Regional Performance Variations
The NERC report highlighted significant variations in the performance of different Discos across the country. Eko and Ikeja Discos, both operating in the Lagos area, recorded the highest collection efficiencies at 90% and 82.3% respectively. In contrast, Jos Disco, serving a region in central Nigeria, had the lowest collection efficiency at 49.68%.
Comparing performance between the third and fourth quarters of 2024, eight Discos showed improvements in collection efficiency, with Yola and Kano recording the most significant increases. However, three Discos, including Jos and Abuja, experienced a decline in their collection efficiency over the same period.
NERC attributed the slight improvements in billing and collection efficiencies to reduced energy offtake during the fourth quarter compared to the third. This allows Discos to allocate a higher proportion of their energy to areas with better payment rates.
Metering Initiatives
The commission emphasised that accurate customer enumeration and the installation of meters are crucial for improving energy accounting and revenue collection.
NERC recalled its order on the operationalisation of the Meter Acquisition Fund (MAF), which came into effect in June 2024. This order directed Discos to use the first tranche of funds from the MAF scheme to procure and install meters for unmetered Band A customers (those who receive a higher level of service).
The report stated that by December 2024, Discos had metered over 4,000 Band A customers through the MAF scheme.
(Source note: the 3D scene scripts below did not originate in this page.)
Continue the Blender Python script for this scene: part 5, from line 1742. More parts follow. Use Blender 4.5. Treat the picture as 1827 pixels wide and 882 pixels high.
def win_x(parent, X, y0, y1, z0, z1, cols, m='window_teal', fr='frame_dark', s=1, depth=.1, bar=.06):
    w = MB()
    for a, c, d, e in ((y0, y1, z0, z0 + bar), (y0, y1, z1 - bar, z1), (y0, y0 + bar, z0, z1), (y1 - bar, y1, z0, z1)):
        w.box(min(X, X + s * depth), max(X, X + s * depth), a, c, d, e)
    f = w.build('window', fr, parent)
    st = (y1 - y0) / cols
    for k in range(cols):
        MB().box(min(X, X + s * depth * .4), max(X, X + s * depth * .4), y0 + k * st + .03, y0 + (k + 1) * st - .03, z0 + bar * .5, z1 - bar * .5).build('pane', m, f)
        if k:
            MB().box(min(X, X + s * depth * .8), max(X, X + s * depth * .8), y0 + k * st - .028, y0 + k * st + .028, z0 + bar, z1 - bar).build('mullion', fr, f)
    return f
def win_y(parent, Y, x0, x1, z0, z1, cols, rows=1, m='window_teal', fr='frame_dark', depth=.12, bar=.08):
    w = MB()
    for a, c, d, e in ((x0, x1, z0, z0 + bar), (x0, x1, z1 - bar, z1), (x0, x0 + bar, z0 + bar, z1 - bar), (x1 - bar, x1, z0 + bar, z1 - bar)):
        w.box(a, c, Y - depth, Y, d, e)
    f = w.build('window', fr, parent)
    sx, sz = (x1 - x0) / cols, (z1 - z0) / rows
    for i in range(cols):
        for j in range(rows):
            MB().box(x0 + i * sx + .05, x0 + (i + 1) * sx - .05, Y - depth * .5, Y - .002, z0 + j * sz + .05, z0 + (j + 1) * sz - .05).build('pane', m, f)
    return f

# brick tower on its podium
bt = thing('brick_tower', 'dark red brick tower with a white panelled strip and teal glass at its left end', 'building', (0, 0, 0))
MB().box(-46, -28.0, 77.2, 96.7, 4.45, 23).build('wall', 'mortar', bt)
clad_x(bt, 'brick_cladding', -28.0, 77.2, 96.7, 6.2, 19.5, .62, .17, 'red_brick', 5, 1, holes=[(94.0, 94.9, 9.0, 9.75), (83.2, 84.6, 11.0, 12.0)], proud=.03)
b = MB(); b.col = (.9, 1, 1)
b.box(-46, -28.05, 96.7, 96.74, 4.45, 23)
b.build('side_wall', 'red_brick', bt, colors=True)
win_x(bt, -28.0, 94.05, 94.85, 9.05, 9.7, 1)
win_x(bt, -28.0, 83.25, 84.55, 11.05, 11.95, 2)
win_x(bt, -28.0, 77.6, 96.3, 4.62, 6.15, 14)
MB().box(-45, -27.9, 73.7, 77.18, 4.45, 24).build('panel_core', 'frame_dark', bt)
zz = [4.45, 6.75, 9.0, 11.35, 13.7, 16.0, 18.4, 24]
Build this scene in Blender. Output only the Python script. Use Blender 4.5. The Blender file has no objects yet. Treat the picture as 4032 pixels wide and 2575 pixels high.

NERC also expects Discos to continue utilising other metering frameworks to improve meter penetration across their service areas. This is seen as essential for reducing commercial losses and improving the financial flow within Nigeria’s electricity supply industry.
The continued grid instability despite significant consumer payments raises ongoing concerns about the reliability of Nigeria’s power supply and the effectiveness of measures to improve the sector.